The Orwells Live at The Airliner, Los Angeles


I grew up with two older brothers and a dad who surfed. We had a caravan on the beach down the coast, with sun and moon pattern bed sheets and the damp smell of forever-drying wetsuits in the air. I learnt a lot on those coastal trips. I learnt that if you insert a folded straw into the coin slot of a payphone you can talk for free for however long you want, and that you should always wear some form of rubber footwear in public showers. Once, when I was about 14, a whole group of 16 year old guys camped on the same street as our caravan and I noticed that they were eating cereal out of halved plastic coke bottles. So I walked to their camp site and gave them some spare paper bowls and spoons from our vinyl wood patterned kitchenette. The reception I received was everything you are imagining – I was a goddess among mere mortals.

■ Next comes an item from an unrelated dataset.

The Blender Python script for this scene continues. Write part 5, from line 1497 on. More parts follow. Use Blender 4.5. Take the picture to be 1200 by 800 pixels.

Watching The Orwells play at The Airliner last Saturday, all those memories came flooding back. It would be easy to attribute my nostalgia to a simple fact – The Orwells are teenagers, and they look like the guys I gave cereal bowls to. Deep down in the heart of my ear drums, I know it runs deeper than that. The Chicago five-piece are wild and free and completely open to the idea that they might not know very much about anything. Their lack of both pretension and arrogance is what makes every song so daring, so honest, and so cool. They are all really, really cool. Their loud, unapologetic, messy-but-sort-of-clean sound encapsulates everything that is awesome about growing up. They sound like they are eager to live, and it’s contagious.

Opening with ‘In My Bed’, frenzied front man Mario Cuomo rolls his eyes so far back into their sockets I’m afraid they won’t ever find the front of his face again. Behind their low-fi garage punk sound is a brooding darkness, as Cuomo mutters “You’re young / They don’t listen / But I believe / Get a knife from the kitchen / And follow me” on the track ‘Halloween All Year.’ By the end of the song I’m seriously contemplating Cuomo’s ability to carry out mass murder on a devastatingly large scale. Mid-way through their new jam ‘Who Needs You’ I am mentally flying down the road on my bike with salt water drying on my lips and the sun setting on my face, even though physically I am standing with my back to a blue cement wall at a venue somewhere in Lincoln Heights. After thrusting out their hoodlum anthem ‘Mallrats’, I officially decide I’m starting a band. The set ends in a bunch of howls and distortion oozing from a sweaty bunch of boys, but instead of feeling old, I feel young. Then I remember: I still am. Sometimes it’s not just cool to be carefree – it’s necessary. The Orwells are a living, breathing, kicking and screaming reminder of that.